2) due to the design of the steering/suspension system on most contemporary MBs, alignment adjustments are an iterative process

3) some well-known aftermarket specifications are, at times, flat-out wrong. Consequently, the tech should either have access to MB specs or you should provide them to the non-MB tech from your own MB technical data.

The above assumes that one should have a tech that is receptive (i.e., not defensive) about an enthusiast wanting to work with them to better care for their car. This relationship is particularly important in smaller communities where an MB specialist may be a great distance from that community.

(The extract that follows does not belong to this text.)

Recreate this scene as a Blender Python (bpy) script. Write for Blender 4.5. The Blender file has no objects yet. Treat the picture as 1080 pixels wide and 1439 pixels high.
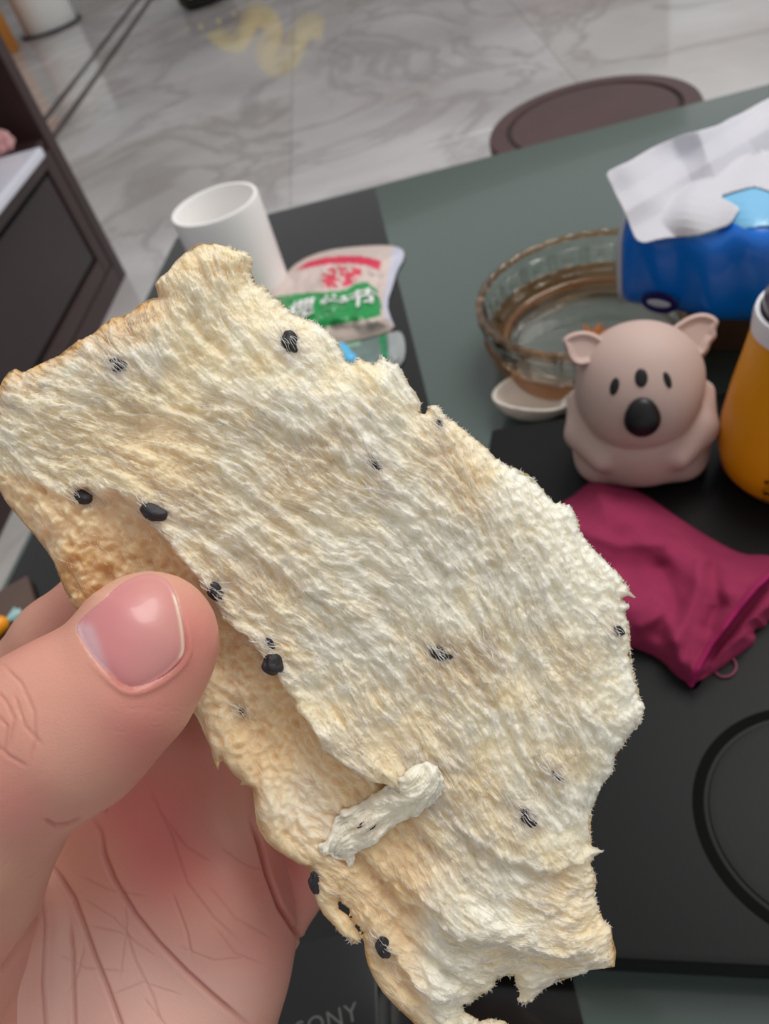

I was in the automotive industry in a past life and, too many times, technicians automatically assume that a DIYer is there to try to extract as much info as possible from the tech as cheaply as possible. Of course, that is sometimes true (doesn't make it right, though), but astute techs should realize that DIYers can be cultivated to be a powerful word-of-mouth asset for an independent shop. After all, by definition, DIYers are highly motivated about their marque which means that they not only love to talk about the marque but, more importantly, others will seek them out for recommmendations. A short-term-oriented professional will run off a DIYer and maybe send thousands of dollars of referred business to a shop that is willing to assist a DIYer with some expertise from time-to-time.

I know in my little town, I regularly refer lots of business to a tech that I use on occasion and I refer to him because I know -- through experience with him -- that he is meticulous, eager to add to his body of accumulated knowledge, and is open-minded enough to know that others may have information that can help him, too. As a result, he does very good work, he is fair, and I trust him (and trust others with him). Reciprocally, he knows that I don't make recommendations lightly and he knows that my name is on the line if he doesn't treat my friends and acquaintances well on repairs and service . . .

Sorry for the length of this post but something in the thread reminded me that the relationship between shop owners/professionals and DIYers like us needed to be discussed.

There is a powerfully mutually-beneficial exchange here between the two that is, unfortunately, not cultivated as often as it should because many shop owners/professionals have (erroneously and prejudiciously) labeled all DIYers as "moochers" and, correspondingly, many DIYers do not understand how to develop a relationship with their local professional(s).